[Start]

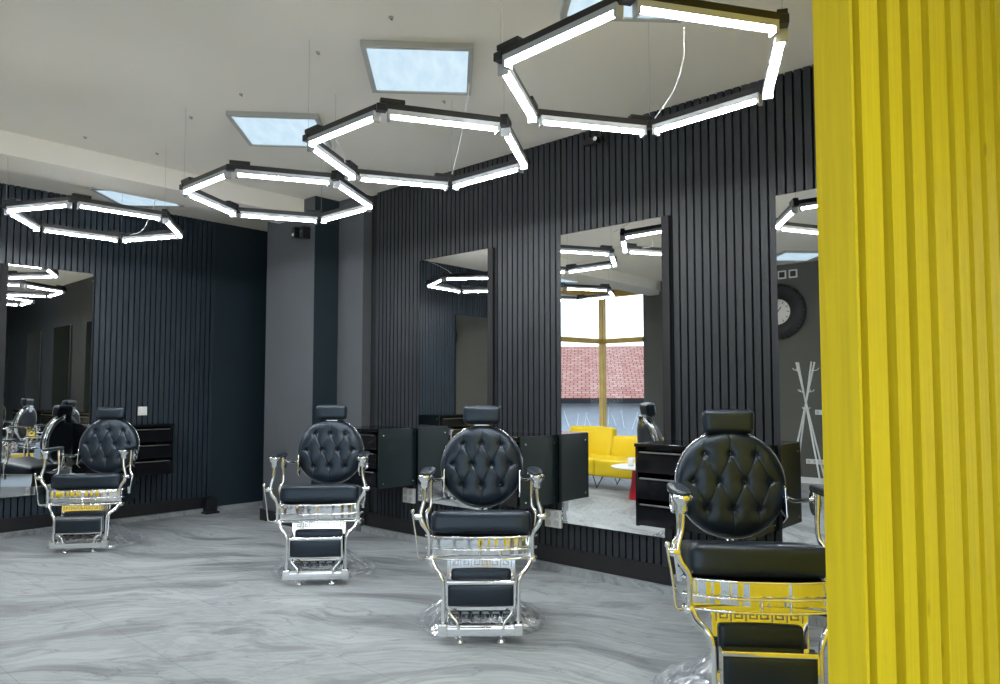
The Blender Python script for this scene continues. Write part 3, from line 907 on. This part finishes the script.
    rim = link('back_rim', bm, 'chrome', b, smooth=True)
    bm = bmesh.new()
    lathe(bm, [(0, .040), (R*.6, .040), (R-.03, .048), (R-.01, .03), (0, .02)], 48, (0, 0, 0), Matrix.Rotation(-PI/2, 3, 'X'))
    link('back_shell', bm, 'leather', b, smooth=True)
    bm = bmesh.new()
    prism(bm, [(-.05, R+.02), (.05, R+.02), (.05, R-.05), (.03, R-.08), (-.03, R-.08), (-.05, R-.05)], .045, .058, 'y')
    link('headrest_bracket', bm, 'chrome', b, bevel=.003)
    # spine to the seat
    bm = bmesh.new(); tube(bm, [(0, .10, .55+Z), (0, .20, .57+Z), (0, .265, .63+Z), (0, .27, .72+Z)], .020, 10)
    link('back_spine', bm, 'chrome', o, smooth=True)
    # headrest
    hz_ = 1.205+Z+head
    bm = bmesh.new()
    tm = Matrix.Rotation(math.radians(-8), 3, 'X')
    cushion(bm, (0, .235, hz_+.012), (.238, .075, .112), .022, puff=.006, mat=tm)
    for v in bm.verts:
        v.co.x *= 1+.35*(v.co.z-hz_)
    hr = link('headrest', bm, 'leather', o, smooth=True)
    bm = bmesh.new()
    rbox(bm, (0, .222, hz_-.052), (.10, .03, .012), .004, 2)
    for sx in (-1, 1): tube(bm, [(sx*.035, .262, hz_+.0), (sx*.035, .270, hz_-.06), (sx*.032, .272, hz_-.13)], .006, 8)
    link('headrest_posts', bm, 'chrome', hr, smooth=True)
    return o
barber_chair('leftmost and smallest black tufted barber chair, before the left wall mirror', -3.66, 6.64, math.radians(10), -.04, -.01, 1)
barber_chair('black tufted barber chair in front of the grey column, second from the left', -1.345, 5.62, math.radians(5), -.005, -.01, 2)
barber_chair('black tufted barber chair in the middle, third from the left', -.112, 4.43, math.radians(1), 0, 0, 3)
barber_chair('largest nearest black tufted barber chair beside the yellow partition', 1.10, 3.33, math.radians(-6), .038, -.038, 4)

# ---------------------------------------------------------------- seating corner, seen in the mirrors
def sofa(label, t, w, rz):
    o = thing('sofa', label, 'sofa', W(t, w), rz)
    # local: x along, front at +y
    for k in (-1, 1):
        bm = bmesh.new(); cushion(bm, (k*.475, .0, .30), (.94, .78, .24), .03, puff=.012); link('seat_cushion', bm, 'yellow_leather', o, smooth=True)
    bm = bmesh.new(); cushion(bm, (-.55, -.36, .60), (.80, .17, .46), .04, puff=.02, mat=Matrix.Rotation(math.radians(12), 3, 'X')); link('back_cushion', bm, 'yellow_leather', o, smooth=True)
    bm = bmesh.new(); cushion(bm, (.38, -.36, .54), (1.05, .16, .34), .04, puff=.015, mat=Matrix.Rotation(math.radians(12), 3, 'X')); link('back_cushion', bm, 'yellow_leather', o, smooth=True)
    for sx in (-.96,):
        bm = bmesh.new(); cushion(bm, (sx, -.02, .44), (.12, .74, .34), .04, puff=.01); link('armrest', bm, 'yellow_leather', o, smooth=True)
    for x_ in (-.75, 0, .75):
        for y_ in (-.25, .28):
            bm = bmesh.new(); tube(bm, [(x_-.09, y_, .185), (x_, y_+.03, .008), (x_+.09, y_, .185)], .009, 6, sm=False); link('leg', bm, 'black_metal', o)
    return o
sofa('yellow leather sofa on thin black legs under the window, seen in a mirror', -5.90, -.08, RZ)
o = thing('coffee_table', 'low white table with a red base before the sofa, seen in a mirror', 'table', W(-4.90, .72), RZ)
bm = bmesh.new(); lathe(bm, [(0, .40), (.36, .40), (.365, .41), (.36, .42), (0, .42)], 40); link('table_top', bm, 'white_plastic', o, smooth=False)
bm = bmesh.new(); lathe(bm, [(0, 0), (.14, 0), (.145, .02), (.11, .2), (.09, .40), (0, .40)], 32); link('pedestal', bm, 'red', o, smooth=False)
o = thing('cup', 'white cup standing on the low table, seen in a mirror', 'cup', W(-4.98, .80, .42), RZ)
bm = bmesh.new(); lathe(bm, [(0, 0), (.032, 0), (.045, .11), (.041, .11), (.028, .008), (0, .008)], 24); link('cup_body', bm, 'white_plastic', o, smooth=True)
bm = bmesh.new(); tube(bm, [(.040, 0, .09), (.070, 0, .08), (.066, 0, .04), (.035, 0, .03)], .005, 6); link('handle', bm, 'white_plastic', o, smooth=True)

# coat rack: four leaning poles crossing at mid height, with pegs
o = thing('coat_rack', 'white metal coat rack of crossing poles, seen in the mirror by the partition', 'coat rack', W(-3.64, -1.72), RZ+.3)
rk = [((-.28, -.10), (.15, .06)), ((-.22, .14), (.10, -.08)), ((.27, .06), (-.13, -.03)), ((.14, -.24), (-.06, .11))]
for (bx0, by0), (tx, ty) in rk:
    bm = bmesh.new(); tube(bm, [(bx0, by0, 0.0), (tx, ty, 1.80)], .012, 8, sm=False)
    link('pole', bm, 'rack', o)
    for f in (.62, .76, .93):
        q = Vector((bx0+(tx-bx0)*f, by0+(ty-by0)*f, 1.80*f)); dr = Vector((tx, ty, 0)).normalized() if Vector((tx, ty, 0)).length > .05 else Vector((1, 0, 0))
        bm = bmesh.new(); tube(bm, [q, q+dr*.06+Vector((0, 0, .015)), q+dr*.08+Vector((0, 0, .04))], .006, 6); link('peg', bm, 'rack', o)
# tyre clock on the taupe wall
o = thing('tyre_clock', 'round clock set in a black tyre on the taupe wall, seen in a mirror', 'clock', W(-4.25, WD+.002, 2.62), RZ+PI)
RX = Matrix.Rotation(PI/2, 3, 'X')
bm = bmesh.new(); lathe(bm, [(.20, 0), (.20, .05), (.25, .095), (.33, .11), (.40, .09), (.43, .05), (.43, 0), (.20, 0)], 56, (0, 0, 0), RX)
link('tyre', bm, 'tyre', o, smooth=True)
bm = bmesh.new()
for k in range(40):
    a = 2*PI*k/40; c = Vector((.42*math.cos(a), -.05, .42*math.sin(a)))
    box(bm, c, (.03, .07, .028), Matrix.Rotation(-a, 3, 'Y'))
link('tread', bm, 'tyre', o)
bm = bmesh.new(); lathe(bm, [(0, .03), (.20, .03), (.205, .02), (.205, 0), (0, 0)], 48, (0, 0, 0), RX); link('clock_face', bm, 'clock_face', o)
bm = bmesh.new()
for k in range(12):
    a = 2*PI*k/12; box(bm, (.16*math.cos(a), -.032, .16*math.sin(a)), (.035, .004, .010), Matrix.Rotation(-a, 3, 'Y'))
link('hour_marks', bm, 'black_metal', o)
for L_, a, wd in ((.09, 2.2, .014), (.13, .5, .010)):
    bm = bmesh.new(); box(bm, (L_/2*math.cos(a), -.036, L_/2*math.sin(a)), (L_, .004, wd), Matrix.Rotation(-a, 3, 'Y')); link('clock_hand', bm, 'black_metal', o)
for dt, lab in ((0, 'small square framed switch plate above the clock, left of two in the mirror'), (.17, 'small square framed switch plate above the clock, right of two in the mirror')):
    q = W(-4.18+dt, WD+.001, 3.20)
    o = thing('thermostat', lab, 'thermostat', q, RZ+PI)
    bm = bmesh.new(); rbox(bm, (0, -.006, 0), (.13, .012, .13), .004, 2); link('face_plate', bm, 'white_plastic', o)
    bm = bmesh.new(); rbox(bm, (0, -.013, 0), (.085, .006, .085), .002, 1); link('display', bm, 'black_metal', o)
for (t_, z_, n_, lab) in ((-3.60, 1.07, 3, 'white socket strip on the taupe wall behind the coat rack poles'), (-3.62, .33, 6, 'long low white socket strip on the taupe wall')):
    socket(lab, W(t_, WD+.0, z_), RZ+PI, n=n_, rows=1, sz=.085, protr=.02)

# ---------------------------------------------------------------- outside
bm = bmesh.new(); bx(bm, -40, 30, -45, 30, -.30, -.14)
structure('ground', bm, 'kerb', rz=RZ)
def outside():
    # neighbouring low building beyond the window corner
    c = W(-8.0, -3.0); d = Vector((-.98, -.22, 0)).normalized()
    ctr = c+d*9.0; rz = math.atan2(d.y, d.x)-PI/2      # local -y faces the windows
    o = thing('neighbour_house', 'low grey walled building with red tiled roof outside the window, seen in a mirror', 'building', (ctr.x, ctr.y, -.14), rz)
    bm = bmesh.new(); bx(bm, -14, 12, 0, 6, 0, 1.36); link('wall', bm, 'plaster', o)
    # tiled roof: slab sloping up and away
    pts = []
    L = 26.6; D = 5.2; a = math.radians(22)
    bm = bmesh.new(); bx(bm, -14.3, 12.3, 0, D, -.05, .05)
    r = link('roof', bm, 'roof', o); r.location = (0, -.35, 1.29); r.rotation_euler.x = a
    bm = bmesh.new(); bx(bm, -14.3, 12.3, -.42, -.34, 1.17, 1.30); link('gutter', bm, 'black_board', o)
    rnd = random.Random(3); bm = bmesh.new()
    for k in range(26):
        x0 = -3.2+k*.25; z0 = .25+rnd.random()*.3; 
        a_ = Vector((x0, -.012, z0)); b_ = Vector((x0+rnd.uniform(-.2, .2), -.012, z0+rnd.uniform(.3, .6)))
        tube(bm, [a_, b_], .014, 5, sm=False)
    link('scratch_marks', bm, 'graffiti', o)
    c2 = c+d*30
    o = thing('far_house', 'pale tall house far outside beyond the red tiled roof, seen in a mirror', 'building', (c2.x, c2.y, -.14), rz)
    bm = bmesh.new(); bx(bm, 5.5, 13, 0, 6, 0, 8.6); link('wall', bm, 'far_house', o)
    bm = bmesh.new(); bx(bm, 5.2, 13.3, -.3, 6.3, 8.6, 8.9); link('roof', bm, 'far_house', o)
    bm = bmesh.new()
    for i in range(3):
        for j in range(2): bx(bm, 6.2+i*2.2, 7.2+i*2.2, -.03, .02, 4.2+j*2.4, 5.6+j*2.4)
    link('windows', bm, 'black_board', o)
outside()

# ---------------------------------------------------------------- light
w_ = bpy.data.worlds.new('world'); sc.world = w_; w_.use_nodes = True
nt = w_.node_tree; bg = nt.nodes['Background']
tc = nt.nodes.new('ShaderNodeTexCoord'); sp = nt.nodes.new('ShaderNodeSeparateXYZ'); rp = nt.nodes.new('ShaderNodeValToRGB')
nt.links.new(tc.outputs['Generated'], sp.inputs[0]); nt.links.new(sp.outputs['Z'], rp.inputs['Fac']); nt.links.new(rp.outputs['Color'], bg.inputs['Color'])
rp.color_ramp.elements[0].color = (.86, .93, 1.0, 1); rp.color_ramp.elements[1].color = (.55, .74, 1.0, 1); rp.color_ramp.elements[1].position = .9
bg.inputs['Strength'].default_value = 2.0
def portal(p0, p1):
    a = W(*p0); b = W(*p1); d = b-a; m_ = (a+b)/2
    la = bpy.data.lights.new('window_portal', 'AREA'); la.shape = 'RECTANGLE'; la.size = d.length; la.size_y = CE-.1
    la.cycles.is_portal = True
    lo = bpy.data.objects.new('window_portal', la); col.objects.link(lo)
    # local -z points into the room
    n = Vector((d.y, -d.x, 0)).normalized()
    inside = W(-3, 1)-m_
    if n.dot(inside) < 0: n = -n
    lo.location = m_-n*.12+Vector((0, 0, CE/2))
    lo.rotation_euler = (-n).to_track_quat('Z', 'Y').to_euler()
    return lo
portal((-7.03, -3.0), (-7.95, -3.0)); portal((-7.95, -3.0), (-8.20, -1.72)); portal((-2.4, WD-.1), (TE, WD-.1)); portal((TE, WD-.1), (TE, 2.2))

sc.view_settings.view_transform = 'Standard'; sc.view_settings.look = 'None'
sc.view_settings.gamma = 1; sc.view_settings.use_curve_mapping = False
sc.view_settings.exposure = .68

[End]
[Start]

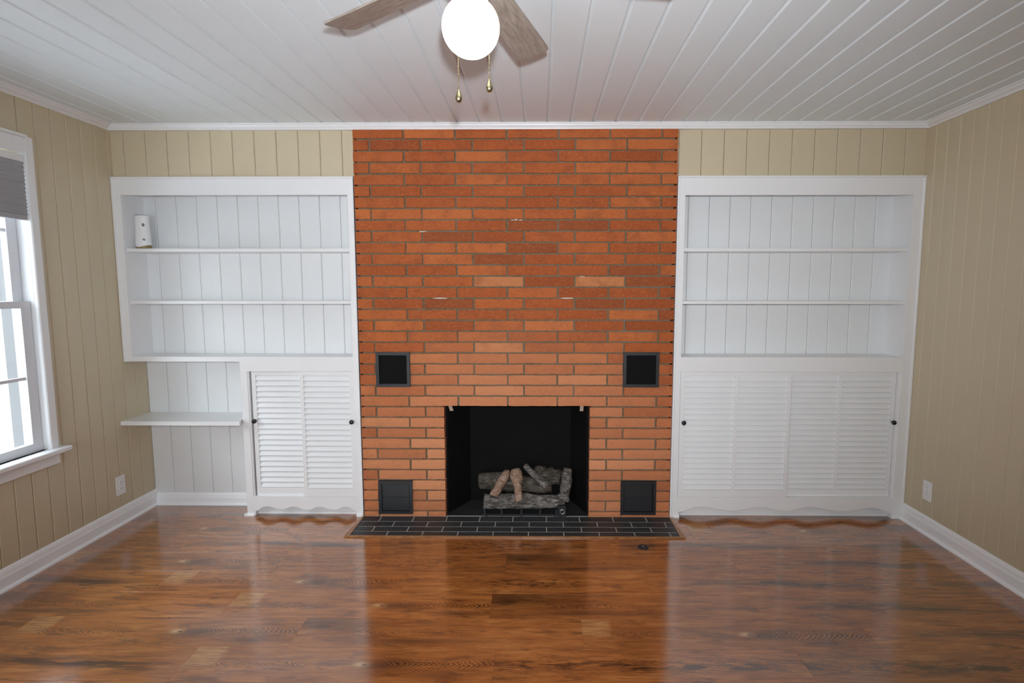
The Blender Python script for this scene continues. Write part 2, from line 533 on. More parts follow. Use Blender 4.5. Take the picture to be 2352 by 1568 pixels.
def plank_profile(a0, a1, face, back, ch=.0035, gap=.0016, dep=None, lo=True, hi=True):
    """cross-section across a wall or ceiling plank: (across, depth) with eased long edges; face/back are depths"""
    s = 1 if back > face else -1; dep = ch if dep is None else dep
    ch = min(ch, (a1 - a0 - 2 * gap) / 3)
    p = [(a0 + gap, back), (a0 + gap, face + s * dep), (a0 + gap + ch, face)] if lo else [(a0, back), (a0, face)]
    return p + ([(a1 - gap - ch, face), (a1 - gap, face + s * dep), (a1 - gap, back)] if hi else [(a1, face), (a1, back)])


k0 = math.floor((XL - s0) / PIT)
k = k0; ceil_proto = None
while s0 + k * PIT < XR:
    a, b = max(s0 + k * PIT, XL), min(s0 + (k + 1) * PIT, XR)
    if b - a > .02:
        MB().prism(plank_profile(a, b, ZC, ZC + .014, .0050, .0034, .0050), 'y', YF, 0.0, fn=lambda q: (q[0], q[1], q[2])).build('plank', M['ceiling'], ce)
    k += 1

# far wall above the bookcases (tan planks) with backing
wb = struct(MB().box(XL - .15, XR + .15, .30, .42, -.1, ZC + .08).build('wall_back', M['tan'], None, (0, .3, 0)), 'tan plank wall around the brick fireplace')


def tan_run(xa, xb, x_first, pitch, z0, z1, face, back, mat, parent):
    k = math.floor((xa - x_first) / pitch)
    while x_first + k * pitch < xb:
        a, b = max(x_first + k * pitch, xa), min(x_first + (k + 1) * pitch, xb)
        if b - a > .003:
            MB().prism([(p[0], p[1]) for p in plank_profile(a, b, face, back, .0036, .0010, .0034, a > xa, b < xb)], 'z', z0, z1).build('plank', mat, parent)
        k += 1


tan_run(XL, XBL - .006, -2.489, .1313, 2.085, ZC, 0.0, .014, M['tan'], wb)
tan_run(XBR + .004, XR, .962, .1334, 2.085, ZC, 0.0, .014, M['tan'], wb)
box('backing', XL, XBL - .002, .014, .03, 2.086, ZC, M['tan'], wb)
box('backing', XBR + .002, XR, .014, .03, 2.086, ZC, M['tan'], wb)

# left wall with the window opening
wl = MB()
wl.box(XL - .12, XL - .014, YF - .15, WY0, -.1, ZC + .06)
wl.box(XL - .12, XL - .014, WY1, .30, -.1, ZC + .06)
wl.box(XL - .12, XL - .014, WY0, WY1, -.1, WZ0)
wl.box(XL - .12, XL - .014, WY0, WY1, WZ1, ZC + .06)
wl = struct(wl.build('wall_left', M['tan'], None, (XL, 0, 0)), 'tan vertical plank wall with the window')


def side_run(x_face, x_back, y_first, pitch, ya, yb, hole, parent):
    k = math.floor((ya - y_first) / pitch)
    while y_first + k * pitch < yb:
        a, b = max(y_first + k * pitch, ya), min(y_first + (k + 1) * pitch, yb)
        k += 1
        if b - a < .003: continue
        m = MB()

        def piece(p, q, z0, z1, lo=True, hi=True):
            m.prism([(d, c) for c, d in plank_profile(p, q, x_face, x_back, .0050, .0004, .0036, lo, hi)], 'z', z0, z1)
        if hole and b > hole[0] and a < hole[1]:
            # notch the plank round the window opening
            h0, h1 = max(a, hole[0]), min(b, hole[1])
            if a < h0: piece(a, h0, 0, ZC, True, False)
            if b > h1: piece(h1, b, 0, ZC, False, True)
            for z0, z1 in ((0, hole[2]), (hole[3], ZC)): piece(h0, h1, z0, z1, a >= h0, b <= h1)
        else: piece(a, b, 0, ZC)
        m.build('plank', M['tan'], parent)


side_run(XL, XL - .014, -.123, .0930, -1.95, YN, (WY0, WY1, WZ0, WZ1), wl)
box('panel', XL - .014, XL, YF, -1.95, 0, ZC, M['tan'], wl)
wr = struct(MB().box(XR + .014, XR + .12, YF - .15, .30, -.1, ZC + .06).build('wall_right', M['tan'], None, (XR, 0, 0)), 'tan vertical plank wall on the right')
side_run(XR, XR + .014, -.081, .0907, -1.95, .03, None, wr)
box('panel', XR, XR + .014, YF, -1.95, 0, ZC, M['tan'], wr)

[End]

Problem requirements
Copy out exactly the lines running from the one with "by 1568 pixels." to the one with "box('backing', XBR +", including both ends, and nothing more.

Exercise output
The Blender Python script for this scene continues. Write part 2, from line 533 on. More parts follow. Use Blender 4.5. Take the picture to be 2352 by 1568 pixels.
def plank_profile(a0, a1, face, back, ch=.0035, gap=.0016, dep=None, lo=True, hi=True):
    """cross-section across a wall or ceiling plank: (across, depth) with eased long edges; face/back are depths"""
    s = 1 if back > face else -1; dep = ch if dep is None else dep
    ch = min(ch, (a1 - a0 - 2 * gap) / 3)
    p = [(a0 + gap, back), (a0 + gap, face + s * dep), (a0 + gap + ch, face)] if lo else [(a0, back), (a0, face)]
    return p + ([(a1 - gap - ch, face), (a1 - gap, face + s * dep), (a1 - gap, back)] if hi else [(a1, face), (a1, back)])


k0 = math.floor((XL - s0) / PIT)
k = k0; ceil_proto = None
while s0 + k * PIT < XR:
    a, b = max(s0 + k * PIT, XL), min(s0 + (k + 1) * PIT, XR)
    if b - a > .02:
        MB().prism(plank_profile(a, b, ZC, ZC + .014, .0050, .0034, .0050), 'y', YF, 0.0, fn=lambda q: (q[0], q[1], q[2])).build('plank', M['ceiling'], ce)
    k += 1

# far wall above the bookcases (tan planks) with backing
wb = struct(MB().box(XL - .15, XR + .15, .30, .42, -.1, ZC + .08).build('wall_back', M['tan'], None, (0, .3, 0)), 'tan plank wall around the brick fireplace')


def tan_run(xa, xb, x_first, pitch, z0, z1, face, back, mat, parent):
    k = math.floor((xa - x_first) / pitch)
    while x_first + k * pitch < xb:
        a, b = max(x_first + k * pitch, xa), min(x_first + (k + 1) * pitch, xb)
        if b - a > .003:
            MB().prism([(p[0], p[1]) for p in plank_profile(a, b, face, back, .0036, .0010, .0034, a > xa, b < xb)], 'z', z0, z1).build('plank', mat, parent)
        k += 1


tan_run(XL, XBL - .006, -2.489, .1313, 2.085, ZC, 0.0, .014, M['tan'], wb)
tan_run(XBR + .004, XR, .962, .1334, 2.085, ZC, 0.0, .014, M['tan'], wb)
box('backing', XL, XBL - .002, .014, .03, 2.086, ZC, M['tan'], wb)
box('backing', XBR + .002, XR, .014, .03, 2.086, ZC, M['tan'], wb)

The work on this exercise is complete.